Don’t Let the Cold Freeze Your Golf Game!

5 Things You Can Do This Off-Season to Improve Your Golf Game

The off-season in the Midwest may seem like a great time to relax, hang the golf clubs up in the garage, and watch football on the weekends, but how is that going to help your golf game? Don’t be that guy that waits for the Masters to get motivated for next year’s golf season. (Or the guy who takes a winter trip and has all the excuses for playing poorly: “I haven’t swung a club in months, so we’ll just see what happens out there.”)

If you have a better idea of what you need to be doing, then the winter months can be the best time to work on your game and see some real results! There are a few simple things you can do over the winter to keep improving your golf game, even when you can’t go outside to play.

1) Come up with a simple plan.

We’ve all heard the saying; failure to plan is planning to fail. Just like getting back in shape or making a family financial budget, you have to have a plan in order to succeed. It doesn’t have to be complicated, it just has to be something you can follow and hold yourself accountable to.  

Most golfers want to get better and have great intentions of doing so in the off-season. Unfortunately, other things get in the way and priorities change. Without a plan, golf might be the first thing you, or your significant other, take off your personal to-do list.

2) Do some putting and chipping.

You probably don’t want to go crazy and set up an entertainment facility for the whole neighborhood, but you can still do some practice around the house. Putting and chipping allows you to stay connected to the game in winter, just by keeping a club in your hand for a few extra minutes each day.

You can bring your putter inside or chip golf balls in the basement into a blanket. Or maybe you can find a training aid that doesn’t require you to hit an actual golf ball. Then you can still get some quality reps in all off-season. Whatever your game needs the most is what you want to address in the off-season. Don’t wait until the first tee on opening day to test out everything you heard on the Golf Channel over the last few months.  

3) Get some guidance.

The off-season is the best time to make swing changes, but you don’t want to slay that dragon on your own. Find a quality instructor first, preferably one who’s practical.

You don’t need one who wants to give you a lesson every day of the week and add twenty swing thoughts to your arsenal. Then when the next season starts, you’ll just need more lessons to undo all the confusion. Find someone who can help you come up with your plan, implement drills for you to do at home, and strategically attack your weaknesses at the right time of the year.

4) Plan a golf trip!

This doesn’t have to be a 12-day binder in Arizona, but you need something to look forward to. Studies show that if you have something on your schedule you are more likely to prepare for that event. It will always be on the back your mind, and this will make you practice more efficiently. A golf trip will help you create an off-season plan with purpose.

5) Focus on your health.

The most important and most expensive piece of golf equipment you own is your own body, so take care of it!
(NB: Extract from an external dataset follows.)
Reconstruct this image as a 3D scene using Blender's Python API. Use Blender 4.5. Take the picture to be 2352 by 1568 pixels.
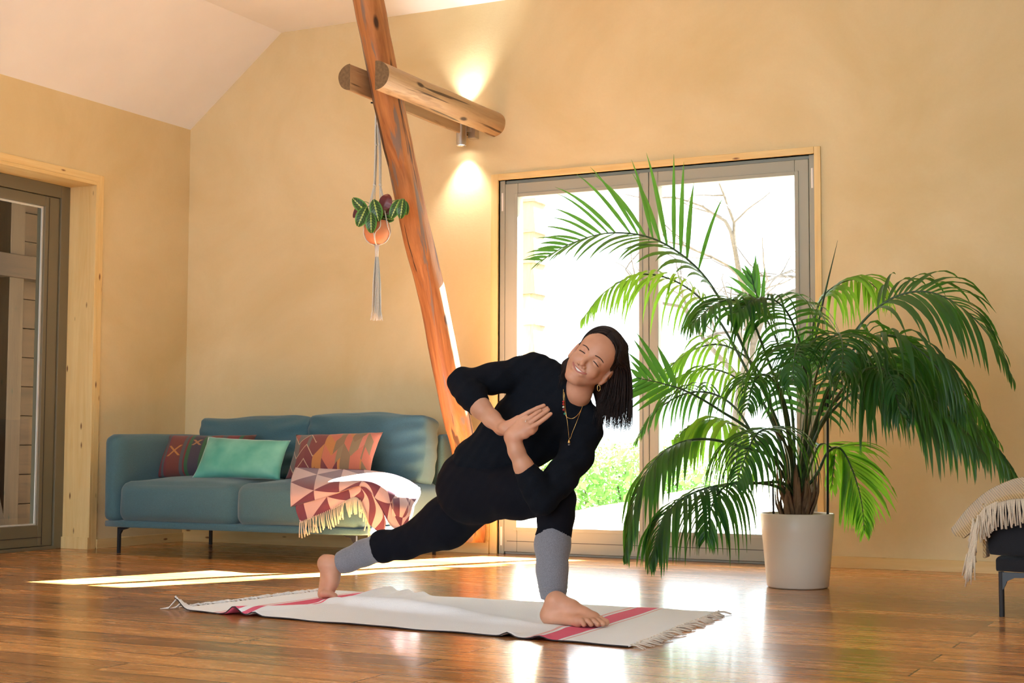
import bpy, bmesh, math, random
import numpy as np
from mathutils import Vector, Matrix
from mathutils.bvhtree import BVHTree
for o in list(bpy.data.objects): bpy.data.objects.remove(o)
S = bpy.context.scene
COL = S.collection
R = math.radians
# ---------------------------------------------------------------- camera
FOC, YAW, PITCH, ROLL = 3438.9, .4664, .0683, .0035
CAM = np.array([6.4468, -7.9581, .65])
FW = np.array([-math.sin(YAW)*math.cos(PITCH), math.cos(YAW)*math.cos(PITCH), math.sin(PITCH)])
_r = np.array([math.cos(YAW), math.sin(YAW), 0.]); _u = np.cross(_r, FW)
RT = _r*math.cos(ROLL)+_u*math.sin(ROLL); UP = _u*math.cos(ROLL)-_r*math.sin(ROLL)
cd = bpy.data.cameras.new('camera'); cam = bpy.data.objects.new('camera', cd); COL.objects.link(cam)
cd.sensor_width = 36; cd.lens = FOC/2352*36; cd.clip_start = .05; cd.clip_end = 500
M = Matrix.Identity(4)
for i in range(3):
    M[i][0], M[i][1], M[i][2], M[i][3] = RT[i], UP[i], -FW[i], CAM[i]
cam.matrix_world = M
S.camera = cam
# ---------------------------------------------------------------- sky, sun, exposure
S.view_settings.view_transform = 'Standard'; S.view_settings.look = 'None'
S.view_settings.gamma = 1; S.view_settings.exposure = 1.78; S.view_settings.use_curve_mapping = False
w = bpy.data.worlds.new('sky'); S.world = w; w.use_nodes = True
bg = w.node_tree.nodes['Background']; bg.inputs[0].default_value = (.82, .92, 1, 1); bg.inputs[1].default_value = 1.45
sl = bpy.data.lights.new('sun', 'SUN'); sl.energy = 70; sl.angle = R(.4); sl.color = (1, .97, .91)
sun = bpy.data.objects.new('sun', sl); COL.objects.link(sun); sun.location = (6, 6, 6)
sd = Vector((-.51, -1, -.666*1.122)).normalized()
sun.rotation_euler = sd.to_track_quat('-Z', 'Y').to_euler()
# ---------------------------------------------------------------- helpers
def at(px, py, z):                       # a point z metres deep along the view through (px, py)
    return CAM+(FW+RT*(px-1176)/FOC-UP*(py-784)/FOC)*z
def on(px, py, ax, v):
    d = FW+RT*(px-1176)/FOC-UP*(py-784)/FOC
    return CAM+d*(v-CAM[ax])/d[ax]
def tag(o, label=None, cat=None, group=None, kind=None):
    if label: o['label'] = label
    if cat: o['category'] = cat
    if group: o['group'] = group
    if kind: o['kind'] = kind
    return o
def empty(name, loc=(0, 0, 0), label=None, cat=None, group=None, kind=None):
    o = bpy.data.objects.new(name, None); COL.objects.link(o); o.location = Vector(loc); o.empty_display_size = .1
    return tag(o, label, cat, group, kind)
def link(name, me, mat=None, parent=None, smooth=True):
    o = bpy.data.objects.new(name, me); COL.objects.link(o)
    if mat is not None:
        for m in (mat if isinstance(mat, (list, tuple)) else [mat]): me.materials.append(m)
    if smooth: me.polygons.foreach_set('use_smooth', [True]*len(me.polygons))
    if parent is not None:
        o.parent = parent; o.matrix_parent_inverse = Matrix.Translation(-world_loc(parent))
    return o
def world_loc(o):
    v = o.location.copy()
    while o.parent is not None:
        # parents here are only ever translated: accumulate
        v = v + o.matrix_parent_inverse.to_translation(); o = o.parent; v = v + o.location
    return v
class MB:
    """collects shapes into one mesh (world coordinates)"""
    def __init__(s): s.v = []; s.f = []; s.uv = {}; s.mi = []
    def add(s, vs, fs, mi=0):
        b = len(s.v); s.v += [tuple(float(c) for c in v) for v in vs]; s.f += [tuple(b+i for i in f) for f in fs]; s.mi += [mi]*len(fs)
    def box(s, a, b, mi=0):
        x0, y0, z0 = a; x1, y1, z1 = b
        s.add([(x0,y0,z0),(x1,y0,z0),(x1,y1,z0),(x0,y1,z0),(x0,y0,z1),(x1,y0,z1),(x1,y1,z1),(x0,y1,z1)],
              [(0,3,2,1),(4,5,6,7),(0,1,5,4),(1,2,6,5),(2,3,7,6),(3,0,4,7)], mi)
    def obox(s, c, ex, ey, ez, mi=0):      # centre and three half-extent vectors
        c, ex, ey, ez = [np.array(q, float) for q in (c, ex, ey, ez)]
        vs = [c+i*ex+j*ey+k*ez for k in (-1, 1) for (i, j) in ((-1,-1),(1,-1),(1,1),(-1,1))]
        s.add(vs, [(0,3,2,1),(4,5,6,7),(0,1,5,4),(1,2,6,5),(2,3,7,6),(3,0,4,7)], mi)
    def tube(s, pts, rad, n=8, caps=True, mi=0, flat=1., fn=None):
        pts = [np.array(p, float) for p in pts]; m = len(pts)
        if not hasattr(rad, '__len__'): rad = [rad]*m
        t = [pts[min(i+1, m-1)]-pts[max(i-1, 0)] for i in range(m)]
        t = [q/(np.linalg.norm(q)+1e-12) for q in t]
        a = np.array([0, 0, 1.]) if abs(t[0][2]) < .9 else np.array([1., 0, 0])
        u = np.cross(t[0], a); u /= np.linalg.norm(u); vs = []
        for i in range(m):
            u = u-t[i]*(u@t[i]); u /= np.linalg.norm(u)+1e-12; w_ = np.cross(t[i], u)
            for k in range(n):
                an = 2*math.pi*k/n; rr = rad[i]*(fn(i, an) if fn else 1)
                vs.append(pts[i]+rr*(math.cos(an)*u+math.sin(an)*w_*flat))
        fs = [(i*n+k, i*n+(k+1) % n, (i+1)*n+(k+1) % n, (i+1)*n+k) for i in range(m-1) for k in range(n)]
        if caps: fs += [tuple(range(n-1, -1, -1)), tuple((m-1)*n+k for k in range(n))]
        s.add(vs, fs, mi)
    def grid(s, G, mi=0, thick=0, closed=False):
        G = np.array(G, float); a, b = G.shape[:2]
        if thick:
            du = np.gradient(G, axis=0); dv = np.gradient(G, axis=1); N = np.cross(du, dv)
            N /= np.linalg.norm(N, axis=2, keepdims=True)+1e-9
            H = G-N*thick
            s.add(list(G.reshape(-1, 3))+list(H.reshape(-1, 3)),
                [(i*b+j, i*b+j+1, (i+1)*b+j+1, (i+1)*b+j)[::-1] for i in range(a-1) for j in range(b-1)] +
                [tuple(a*b+q for q in (i*b+j, i*b+j+1, (i+1)*b+j+1, (i+1)*b+j)) for i in range(a-1) for j in range(b-1)] +
                [(i*b, a*b+i*b, a*b+(i+1)*b, (i+1)*b)[::-1] for i in range(a-1)] +
                [(i*b+b-1, (i+1)*b+b-1, a*b+(i+1)*b+b-1, a*b+i*b+b-1)[::-1] for i in range(a-1)] +
                [(j, j+1, a*b+j+1, a*b+j)[::-1] for j in range(b-1)] +
                [((a-1)*b+j, a*b+(a-1)*b+j, a*b+(a-1)*b+j+1, (a-1)*b+j+1)[::-1] for j in range(b-1)], mi)
        else:
            s.add(list(G.reshape(-1, 3)), [(i*b+j, i*b+j+1, (i+1)*b+j+1, (i+1)*b+j) for i in range(a-1) for j in range(b-1)], mi)
    def lathe(s, c, prof, n=48, mi=0):
        c = np.array(c, float); vs = []
        for r, z in prof: vs += [c+np.array([r*math.cos(2*math.pi*k/n), r*math.sin(2*math.pi*k/n), z]) for k in range(n)]
        s.add(vs, [(i*n+k, i*n+(k+1) % n, (i+1)*n+(k+1) % n, (i+1)*n+k) for i in range(len(prof)-1) for k in range(n)], mi)
    def ball(s, c, r, n=10, mi=0, sc=(1, 1, 1)):
        pr = [(max(1e-5, math.sin(math.pi*i/n)), -math.cos(math.pi*i/n)) for i in range(n+1)]
        c = np.array(c, float); vs = []
        for q, z in pr: vs += [c+r*np.array([q*math.cos(2*math.pi*k/n)*sc[0], q*math.sin(2*math.pi*k/n)*sc[1], z*sc[2]]) for k in range(n)]
        s.add(vs, [(i*n+k, i*n+(k+1) % n, (i+1)*n+(k+1) % n, (i+1)*n+k) for i in range(n) for k in range(n)], mi)
    def build(s, name, mat, parent=None, smooth=False, bevel=0, seg=2, sub=0, auto=None, uv=None):
        me = bpy.data.meshes.new(name); me.from_pydata(s.v, [], s.f)
        if any(s.mi): me.polygons.foreach_set('material_index', s.mi)
        if uv is not None:
            l = me.uv_layers.new(name='UVMap'); idx = np.empty(len(me.loops), int); me.loops.foreach_get('vertex_index', idx)
            l.data.foreach_set('uv', np.array(uv, float)[idx].ravel())
        me.update()
        o = link(name, me, mat, parent, smooth)
        if bevel:
            m = o.modifiers.new('bevel', 'BEVEL'); m.width = bevel; m.segments = seg; m.limit_method = 'ANGLE'; m.angle_limit = R(40)
            me.polygons.foreach_set('use_smooth', [True]*len(me.polygons))
            m.harden_normals = True
        if sub: m = o.modifiers.new('sub', 'SUBSURF'); m.levels = m.render_levels = sub
        return o
def spline(P, n):
    P = np.array(P, float); m = len(P); out = []
    Q = np.vstack([2*P[0]-P[1], P, 2*P[-1]-P[-2]])
    for s_ in np.linspace(0, m-1, n):
        i = min(int(s_), m-2); t = s_-i; a, b, c, d = Q[i], Q[i+1], Q[i+2], Q[i+3]
        out.append(.5*((2*b)+(c-a)*t+(2*a-5*b+4*c-d)*t*t+(-a+3*b-3*c+d)*t**3))
    return np.array(out)
def patch(rows, nu, nv):                  # smooth surface through a grid of control points
    A = np.array([spline(r_, nv) for r_ in rows])
    return np.array([spline(A[:, j], nu) for j in range(nv)]).transpose(1, 0, 2)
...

You can add distance or consistency by getting in the gym and working on some strength and power exercises. Of course, that may only be for the die-hard golfers.  

Others might prefer to take an easier route. Adding some simple stretches into your morning routine, or something as simple as working on your balance over the winter months can have a huge impact on your golf game. Even these minor practices can have major improvements to your overall game.

Getting a little better at golf in the off-season is pretty simple. Try not to overcomplicate the process, but be intentional with your goals. Golf is a difficult sport, but it’s much harder if you have to start over after 5 months of sitting around for holiday parties and watching sports instead of practicing. You’ll have a much better time on the course come spring if you stay focused year-round!